Depuis plusieurs mois, la République d’Haïti s’enlise dans une zone grise, à la fois juridique, institutionnelle et morale. Une transition sans mandat, un pouvoir sans élection, un Conseil présidentiel de transition (CPT) sans Constitution. Et au cœur de cette dérive : l’ombre d’un décret non publié, signé le 3 avril 2024, jamais paru au Journal officiel Le Moniteur, et qui pourtant servirait aujourd’hui de socle à un projet de référendum en contradiction frontale avec l’article 284.3 de la Constitution de 1987.

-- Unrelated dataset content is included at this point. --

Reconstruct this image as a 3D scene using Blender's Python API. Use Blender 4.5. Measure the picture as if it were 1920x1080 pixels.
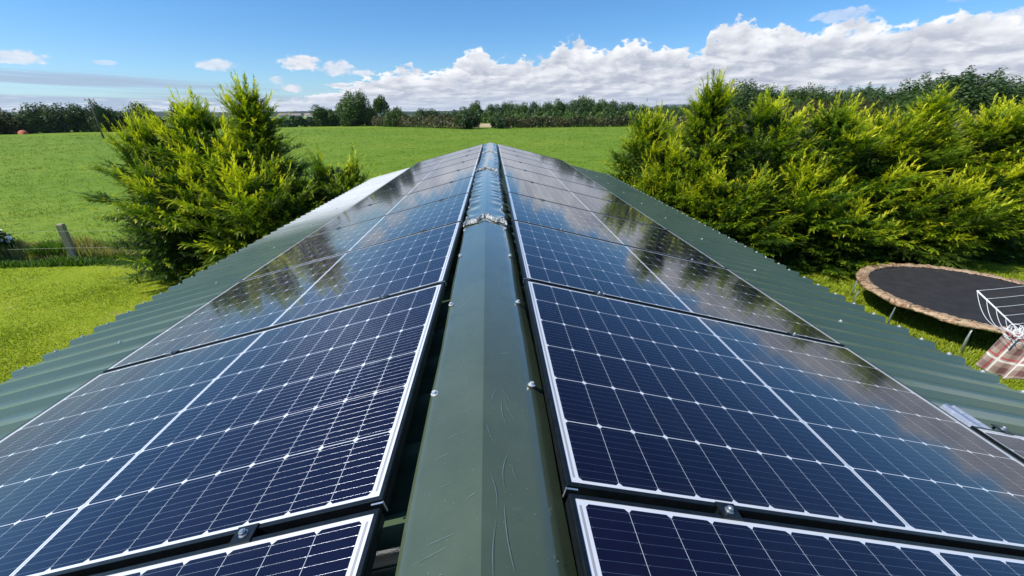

Ce silence du Moniteur — qui dans tout État de droit consacre l’entrée en vigueur des actes réglementaires — n’est pas un oubli technique. Il est la preuve tangible que le fondement même de l’acte référendaire est juridiquement inexistant. Un décret non publié est un décret mort-né. Et pourtant, c’est sur ce vide normatif que le CPT prétend imposer à la nation une réforme constitutionnelle.
Or, l’article 284.3 est d’une clarté irrévocable : « Toute consultation populaire tendant à modifier la Constitution par voie de référendum est formellement interdite. » Il ne s’agit pas d’une clause procédurale, mais d’une disposition verrou. Elle fut introduite pour prévenir toute dérive plébiscitaire dans un pays où le droit a trop souvent été utilisé comme outil de domination.
À cela s’ajoute une réalité territoriale effroyable. Haïti perd chaque jour davantage de contrôle sur ses communes. Carrefour n’a plus de commissariat fonctionnel. Martissant est livré aux gangs. Cité-Soleil est inaccessible aux autorités. Les zones dites perdues deviennent la nouvelle norme. Pendant ce temps, le CPT prétend consulter un peuple qui n’a plus de routes, plus de sécurité, plus d’école, plus de juge de paix. C’est là l’ultime imposture : faire croire à un processus démocratique dans un contexte de souveraineté éteinte.
Cette situation n’est pas seulement inconstitutionnelle. Elle est immorale. Car ceux qui la cautionnent savent que trois membres du CPT font l’objet de graves accusations de collusion dans une affaire de détournement de fonds à la Banque nationale de crédit. Et pourtant, ces mêmes figures — moralement disqualifiées, légalement douteuses — signent aujourd’hui un décret référendaire pour façonner l’avenir d’un peuple qui n’a même plus le droit de choisir son propre président.
Le silence international, l’inaction judiciaire et l’apathie citoyenne tissent les contours d’un effondrement total. Un effondrement où le droit est remplacé par l’arbitraire, la souveraineté par la soumission, l’élection par l’imposture. Un effondrement où l’histoire d’un peuple est lentement effacée sous les décombres d’un pouvoir sans légitimité.
Faut-il donc anéantir la nation tout entière pour faire passer un référendum venu des ruines d’un ancien régime ? Faut-il que les derniers bastions de mémoire républicaine soient rasés pour que ce simulacre de consultation prenne corps ?
Il n’est pas trop tard pour refuser cette voie. Mais cela suppose une réaffirmation du droit, de la souveraineté populaire, de la Constitution et de l’histoire. Car un peuple sans mémoire, sans loi, sans territoire, sans choix, n’est plus une République. C’est un peuple livré.